Что такое обезьяна для человека? То, что она вытворяет, смешно или позорно. Точно такую же роль играет и человек по отношению к сверхчеловеку - смешную или позорную.
С первого взгляда методы, при помощи которых Наполеон и Гитлер добились власти, могут показаться отличными друг от друга. Один сделал это путем переворота, все признаки которого были налицо, а другой стал диктатором мирно, конституционными средствами. Однако при более тщательном рассмотрении обнаруживаются значительные сходства. Цель у обоих была одна и та же - установить тотальный контроль над государством. Наполеона поддерживала армия с революционными (в теории) принципами, которой в действительности руководили в тот период личная преданность и карьеризм. Точно так же и Гитлер располагал поддержкой огромной армии штурмовиков, которые пошли за ним из чувства преданности вождю и в надежде сделать карьеру. Оба вождя ловко одурачили многих умных и влиятельных политиков, которые полагали, что воспользуются этими недалекими (с их точки зрения) личностями, а потом избавятся от них. Но вышло как раз наоборот и в том, и в другом случае. Даже продолжительность периодов, в течение которых они внедряли, каждый - свою, форму тирании, приблизительно совпадает.
Будущий император всегда отличался повышенной чувствительностью к обвинениям в незаконных действиях. «На эту тему было сломано не одно копье в многочисленных и часто весьма ожесточенных дискуссиях, которые будут возникать и в будущем — нарушили мы закон или нет, и действовали ли мы как преступники, — отмечал Наполеон уже в ссылке. — Однако остается фактом то, что без нас страна наверняка потерпела бы поражение, а мы спасли ее.» «Это был гражданский, а не военный переворот, — сказал он Бертрану за несколько месяцев до своей смерти в 1821 году. — На самом деле главную роль сыграли Сийес и другие политики. Я был немногим более чем исполнителем их замыслов». По мнению Наполеона, любая критика этих действий являлась простой идеалистической трескотней.
Он также утверждал, причем это утверждение совершенно не соответствовало истине, что никакая другая операция по захвату власти еще не проходила так гладко.
Следует признать, что в некоторых отношениях для фюрера его брюмером явился мюнхенский путч 1923 года. Десятью годами позже он решит, что переворотов на его веку уже предостаточно. В 1942 году, как-то вечером, после позднего обеда, Гитлер объяснил своим гостям: «Обстоятельства, при которых должна была произойти передача власти, приобрели в тот момент огромнейшее значение. Я должен был стать канцлером исключительно законным путем с благословения старого господина (Der alte Herr — президент Гинденбург). Лишь будучи законно избранным канцлером... я смог бы преодолеть противодействие всех оппозиционных политических партий и при этом не вступать в постоянный конфликт с вермахтом».

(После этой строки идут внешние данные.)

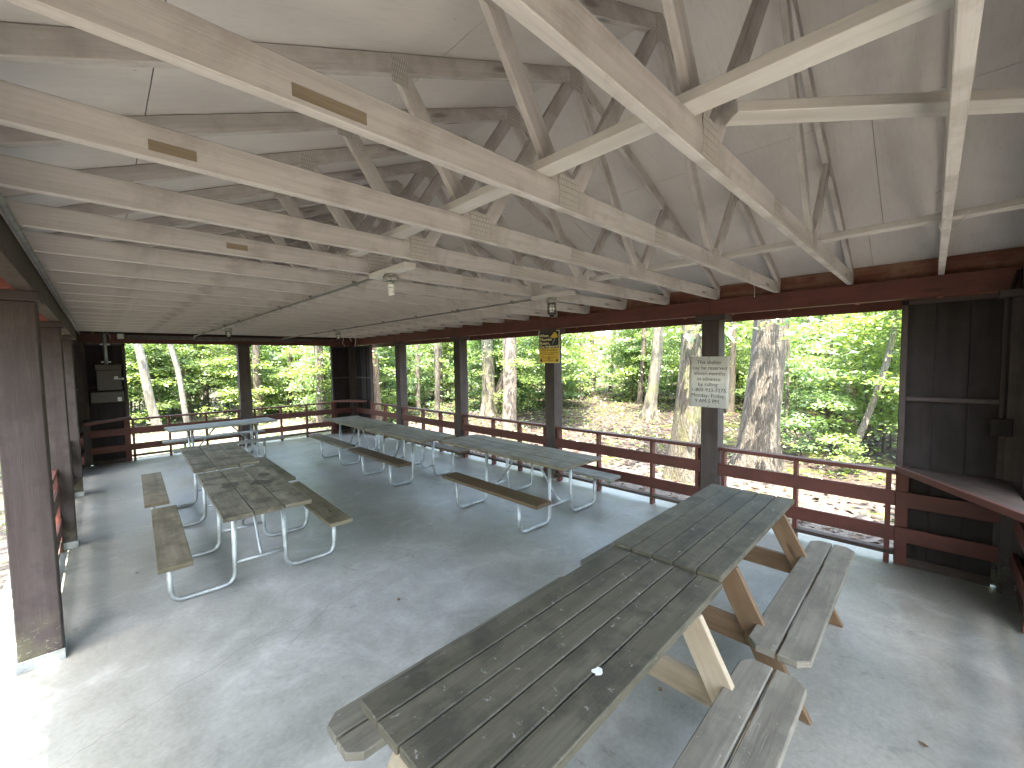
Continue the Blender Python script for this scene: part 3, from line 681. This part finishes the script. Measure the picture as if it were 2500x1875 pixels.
def wood_table(label, x0, x1, yc, H, legs, hb, mats, bx=(0, 0, 0, 0), seed=0):
    t = empty('picnic_table', ((x0 + x1) / 2, yc, 0)); tag(t, label, 'picnic table', 'wooden A frame picnic tables')
    L = x1 - x0; wt = .662; nb = 5; gap = .006; bw = (wt - gap * 4) / 5
    def top(b):
        for q in range(nb):
            y0 = -wt / 2 + q * (bw + gap); j = random.uniform(-.004, .004)
            b.box(-L / 2 + j, L / 2 + j, y0, y0 + bw, H - .037, H)
    one('tabletop', mats[0], t, top, .0045)
    for sg_, (e0, e1) in ((-1, bx[:2]), (1, bx[2:])):
        yb = sg_ * .585
        def ben(b):
            for q in (-1, 1):
                a, c = yb + q * .006, yb + q * .141
                lo, hi = min(a, c), max(a, c); ch = .055; X0, X1 = -L / 2 + e0, L / 2 + e1
                pts = [(X0, lo), (X1, lo), (X1, hi), (X0, hi)]
                if q < 0: pts = [(X0 + ch, lo), (X1 - ch, lo), (X1, lo + ch * .9), (X1, hi), (X0, hi), (X0, lo + ch * .9)]
                else: pts = [(X0, lo), (X1, lo), (X1, hi - ch * .9), (X1 - ch, hi), (X0 + ch, hi), (X0, hi - ch * .9)]
                b.xy(pts, hb - .038, hb)
        one('bench', mats[1], t, ben, .005)
    for lx, mt in legs:
        x = lx - (x0 + x1) / 2
        for sg_ in (-1, 1):
            lg = one('leg', mt, t, lambda b: b.loft([(x - .019, sg_ * .19, H - .039), (x + .019, sg_ * .19, H - .039), (x + .019, sg_ * .335, H - .039), (x - .019, sg_ * .335, H - .039)], [(x - .019, sg_ * .56, 0.002), (x + .019, sg_ * .56, 0.002), (x + .019, sg_ * .71, 0.002), (x - .019, sg_ * .71, .002)]), .003)
            one('bolt', 'galv', lg, lambda b: [b.tube([(x - .026, sg_ * yy, zz), (x + .064, sg_ * yy, zz)], .010, 8) for yy, zz in ((.45, .355), (.50, .315))])
        cs = one('bench_support', mt, t, lambda b: b.xz([(0, 0)] * 0 or [(-.70, hb - .039), (.70, hb - .039), (.70, hb - .10), (.66, hb - .178), (-.66, hb - .178), (-.70, hb - .10)], .0205, .0575), .003)
        cs.rotation_euler = (0, 0, rad(90)); cs.location = (x + .078, 0, 0)
        one('top_cleat', mt, t, lambda b: b.box(x + .0205, x + .0575, -.31, .31, H - .128, H - .0385), .003)
    xs = [l[0] - (x0 + x1) / 2 for l in legs]
    one('brace', legs[0][1], t, lambda b: [b.bar((xs[0] + .06, 0, hb - .11), (xs[0] + .46, 0, H - .06), .038, .085), b.bar((xs[1] - .02, 0, hb - .11), (xs[1] - .44, 0, H - .06), .038, .085)], .003)
    return t
tA = wood_table('dark weathered wooden table nearest the camera with pale unpainted legs', .872, 2.578, .542, .752, ((1.16, 'leg_pale'), (2.27, 'leg_pale')), .43, ('grey_wood', 'bench_wood'), (.0, -.03, .0, -.02))
tB = wood_table('wooden table with brown legs butted against the nearest one, by the right railing', 2.595, 4.318, .560, .768, ((2.86, 'leg_brown'), (3.98, 'leg_brown')), .445, ('grey_wood', 'bench_wood'), (.05, .07, .12, .03))
t = one('loose_wire', 'cable', None, lambda b: [b.tube([(3.28, -.57, 2.63), (3.30, -.55, 2.60), (3.36, -.56, 2.585), (3.43, -.60, 2.60), (3.50, -.63, 2.64), (3.46, -.66, 2.69)], .0022, 5)])
tag(t, 'thin curled string caught on the truss nearest the camera', 'wire')
t = one('wax_spot', 'wax', None, lambda b: b.xy([(1.575 + (.022 + .006 * math.sin(a * 2.3)) * math.cos(a * .628), .335 + (.019 + .006 * math.cos(a * 1.7)) * math.sin(a * .628)) for a in range(10)], .7525, .7555), .001)
tag(t, 'small white dried blob on the top of the nearest wooden table', 'wax spot')

# small litter on the floor
def leaf_obj(x, y, r, rz, label, mat='dead_leaf'):
    b = MB()
    pts = [(r, 0, .004), (.4 * r, .5 * r, .010), (-.4 * r, .42 * r, .004), (-r, 0, .012), (-.4 * r, -.42 * r, .005), (.4 * r, -.5 * r, .003)]
    c = b.bm.verts.new((0, 0, .002)); vs = [b.bm.verts.new(p) for p in pts]
    for i in range(6): b.bm.faces.new((c, vs[i], vs[(i + 1) % 6]))
    o = b.build('dry_leaf', mat, None, 0, (x, y, .002)); o.rotation_euler = (0, 0, rz); o.modifiers.new('s', 'SOLIDIFY').thickness = .001
    tag(o, label, 'leaf'); return o
leaf_obj(1.92, 2.50, .022, .4, 'curled brown leaf alone on the open floor in the middle of the shelter')
leaf_obj(3.10, -.57, .022, 1.0, 'flat brown leaf on the floor right of the near bench')
leaf_obj(2.52, .53, .02, .3, 'tiny dark leaf on the floor under the nearest wooden table')
leaf_obj(.42, 4.72, .022, 2.0, 'tiny dark leaf on the floor left of the stained table')
leaf_obj(3.20, .20, .018, 1.3, 'tiny dark leaf on the floor between the wooden bench and its table')
# cracks in the slab: thin dark slivers
def crack(pts, label):
    b = MB()
    P = []
    for (x0, y0), (x1, y1) in zip(pts, pts[1:]):
        n = 7
        for k in range(n): P.append((x0 + (x1 - x0) * k / n + random.uniform(-.012, .012), y0 + (y1 - y0) * k / n + random.uniform(-.012, .012)))
    P.append(pts[-1])
    rows = []
    for i, (x, y) in enumerate(P):
        wv = .0009 + .0011 * random.random()
        j = min(i, len(P) - 2); dx, dy = P[j + 1][0] - P[j][0], P[j + 1][1] - P[j][1]; l = math.hypot(dx, dy) + 1e-6
        nx, ny = -dy / l, dx / l
        rows.append((b.bm.verts.new((x + nx * wv, y + ny * wv, .0012)), b.bm.verts.new((x - nx * wv, y - ny * wv, .0012))))
    for A, B in zip(rows, rows[1:]): b.bm.faces.new((A[0], A[1], B[1], B[0]))
    o = b.build('floor_crack', 'seam_dark', None); tag(o, kind='structure')
crack([(1.1, 2.55), (1.48, 2.85), (2.22, 3.07), (3.06, 2.87), (3.28, 3.0), (4.0, 3.0)], '')
crack([(.0, 2.42), (.32, 2.57), (1.04, 2.82), (1.52, 2.88)], '')

# ================================================================ OUTSIDE
def gz(x, y):
    d = max(0, max(-.45 - x, x - W - .3, YF - 1 - y, y - YB - .3))
    back = max(0, y - YB - 2)
    return -.10 - .02 * min(d, 3) + .0 * d + .018 * max(0, d - 12) + .10 * max(0, math.sin(x * .35 + 1.3) * math.cos(y * .28)) * min(1, d / 3) + .05 * min(1, d) * math.sin(x * 1.1) * math.sin(y * .9)
b = MB(); N = 130; G = []
def gc(i):
    t_ = (i / N - .5) * 2; return math.copysign(abs(t_) ** 2.2, t_) * 170
for i in range(N + 1):
    G.append([b.bm.verts.new((5 + gc(i), 5 + gc(j), gz(5 + gc(i), 5 + gc(j)) if (abs(gc(i)) < 60 and abs(gc(j)) < 60) else gz(5 + math.copysign(min(60, abs(gc(i))), gc(i)), 5 + math.copysign(min(60, abs(gc(j))), gc(j)))) ) for j in range(N + 1)])
for i in range(N):
    for j in range(N):
        f = b.bm.faces.new((G[i][j], G[i + 1][j], G[i + 1][j + 1], G[i][j + 1])); f.smooth = True
tag(b.build('ground', 'ground', None), kind='structure')

def leaf_quad(bm, p, size, nrm, rnd, mi=0):
    t_ = Vector((rnd.uniform(-1, 1), rnd.uniform(-1, 1), rnd.uniform(-.5, .3)))
    a = (t_ - nrm * t_.dot(nrm))
    if a.length < 1e-3: return
    a.normalize(); c = nrm.cross(a)
    l, w_ = size, size * rnd.uniform(.5, .7)
    mid = p + a * l * .45
    v = [bm.verts.new(p), bm.verts.new(mid + c * w_ * .5 - nrm * .0), bm.verts.new(p + a * l - nrm * l * .22), bm.verts.new(mid - c * w_ * .5)]
    f = bm.faces.new(v); f.material_index = mi; return f
def litter_build(name, n, region, size, mat, seed, zoff=.004, up=.55):
    rnd = random.Random(seed); bm = bmesh.new(); k = 0
    while k < n:
        x, y = region(rnd)
        if -.5 < x < W + .32 and YF - 1 < y < YB + .34: continue
        nrm = Vector((rnd.uniform(-up, up), rnd.uniform(-up, up), 1)).normalized()
        leaf_quad(bm, Vector((x, y, gz(x, y) + zoff + rnd.uniform(0, .02))), size * rnd.uniform(.6, 1.4), nrm, rnd); k += 1
    me = bpy.data.meshes.new(name); bm.to_mesh(me); bm.free(); me.materials.append(M[mat])
    o = bpy.data.objects.new(name, me); COL.objects.link(o); return o
def reg_right(r):
    d = 5.7 + 22 * r.random() ** 1.8; return d, r.uniform(-5, 20)
tag(litter_build('leaf_litter', 17000, reg_right, .10, 'litter', 3), 'brown fallen leaves scattered over the woodland floor', 'leaf litter', kind='stuff')
def reg_back(r): return r.uniform(-8, 16), 11.5 + 16 * r.random() ** 1.4
tag(litter_build('ground_plants', 5200, reg_back, .12, 'leaf_b', 4, .05, .5), 'low green seedlings covering the woodland floor behind the shelter', 'ground cover', kind='stuff')
def reg_r2(r): return 8 + 14 * r.random(), r.uniform(-5, 18)
tag(litter_build('ground_plants', 6500, reg_r2, .10, 'leaf_a', 5, .05, .6), 'sparse green seedlings among the leaves beyond the right railing', 'ground cover', kind='stuff')
def reg_l(r): return -.7 - 6 * r.random(), r.uniform(1, 16)
tag(litter_build('ground_plants', 3000, reg_l, .09, 'leaf_c', 6, .03, .6), 'short green ground cover outside the left posts', 'ground cover', kind='stuff')

# ---- saplings (understory): prototypes then copies
def sapling_mesh(seed, H, Rad, nl, leaf, ls, low):
    rnd = random.Random(seed)
    b = MB(); P = []; x = y = 0
    n = 9
    for i in range(n + 1):
        P.append((x, y, H * i / n - .05)); x += rnd.uniform(-.07, .07); y += rnd.uniform(-.07, .07)
    b.tube(P, .03, 7, rads=[max(.006, .030 * (1 - .8 * i / n)) * (H / 5) for i in range(n + 1)])
    bm = bmesh.new(); branches = []
    nb = 17
    for k in range(nb):
        f = low + (1 - low) * (k + rnd.random()) / nb
        i = min(n - 1, int(f * n)); base = Vector(P[i]).lerp(Vector(P[i + 1]), f * n - i)
        a = rnd.uniform(0, 6.283); ln = Rad * (1.15 - .75 * max(0, f - .35)) * rnd.uniform(.6, 1.15); rise = rnd.uniform(-.05, .42) * ln
        tip = base + Vector((math.cos(a) * ln, math.sin(a) * ln, rise))
        midp = base.lerp(tip, .5) + Vector((0, 0, .12 * ln))
        b.tube([base, midp, tip], .006, 4, rads=[.010, .007, .003]); branches.append((base, midp, tip, a))
    for k in range(nl):
        B = branches[rnd.randrange(nb)]; t_ = rnd.random() ** .6
        p = (1 - t_) ** 2 * B[0] + 2 * t_ * (1 - t_) * B[1] + t_ * t_ * B[2]
        spread = .34 * Rad * (.25 + t_)
        side = rnd.gauss(0, spread * .62); p = p + Vector((-math.sin(B[3]) * side, math.cos(B[3]) * side, rnd.gauss(0, .055) - .12 * abs(side)))
        nrm = Vector((rnd.gauss(0, .38), rnd.gauss(0, .38), 1)).normalized()
        leaf_quad(bm, p, ls * rnd.uniform(.65, 1.25), nrm, rnd)
    tm = bpy.data.meshes.new('trunk'); b.bm.normal_update(); b.bm.to_mesh(tm); b.bm.free(); tm.materials.append(M['twig'])
    cm = bpy.data.meshes.new('crown'); bm.to_mesh(cm); bm.free(); cm.materials.append(M[leaf])
    return tm, cm
PROT = [sapling_mesh(11, 3.9, 1.35, 3300, 'leaf_a', .105, .12), sapling_mesh(12, 4.2, 1.5, 3200, 'leaf_b', .115, .18), sapling_mesh(13, 3.6, 1.25, 2900, 'leaf_c', .10, .08), sapling_mesh(14, 4.5, 1.6, 3300, 'leaf_a', .11, .32), sapling_mesh(15, 2.6, 1.1, 2000, 'leaf_b', .105, .06), sapling_mesh(16, 1.4, .8, 1100, 'leaf_c', .10, .06)]
KIND = ['bright green beech sapling with layered leafy sprays', 'broad blue green maple sapling', 'yellow green bushy sapling', 'tall thin stemmed green sapling', 'short leafy green sapling', 'knee high yellow green bush']
def place_sapling(k, x, y, s, rz, label, group):
    t = empty('sapling', (x, y, gz(x, y) - .02), rz); t.scale = (s, s, s)
    tag(t, label, 'sapling', group)
    for nm, me in zip(('trunk', 'crown'), PROT[k]):
        o = bpy.data.objects.new(nm, me); COL.objects.link(o); o.parent = t
    return t
TRUNKS = []
def keep_clear(x, y, s):
    # open glade seen in the photograph: trodden ground beside the right-hand wall and round the big trunks
    if -2.2 < x < 8.6 and -6 < y < 12.6: return True
    for tx, ty, d in TRUNKS:
        # do not stand in front of a visible trunk
        vx, vy = tx - .26, ty + .55; L = math.hypot(vx, vy); ux, uy = vx / L, vy / L
        px, py = x - .26, y + .55; al = px * ux + py * uy; la = abs(px * uy - py * ux)
        if al < L + .3 and la < d * al / L + .62 * s: return True
    return False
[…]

Гитлер опасался, что в противном случае вермахт (вооруженные силы) мог сам устроить переворот. Однако, действуя в строгом соответствии с конституцией, он получал возможность поставить деятельность вермахта в рамки, строго очерченные законом. Ему нужно было выиграть время до проведения массового призыва, а затем, справедливо рассчитывал он, армия будет наводнена призывниками, прошедшими обработку агитаторов и пропагандистов НСДАП в нацистском духе, что обеспечит ему «победу над оппозиционно настроенными офицерами в рядах вооруженных сил».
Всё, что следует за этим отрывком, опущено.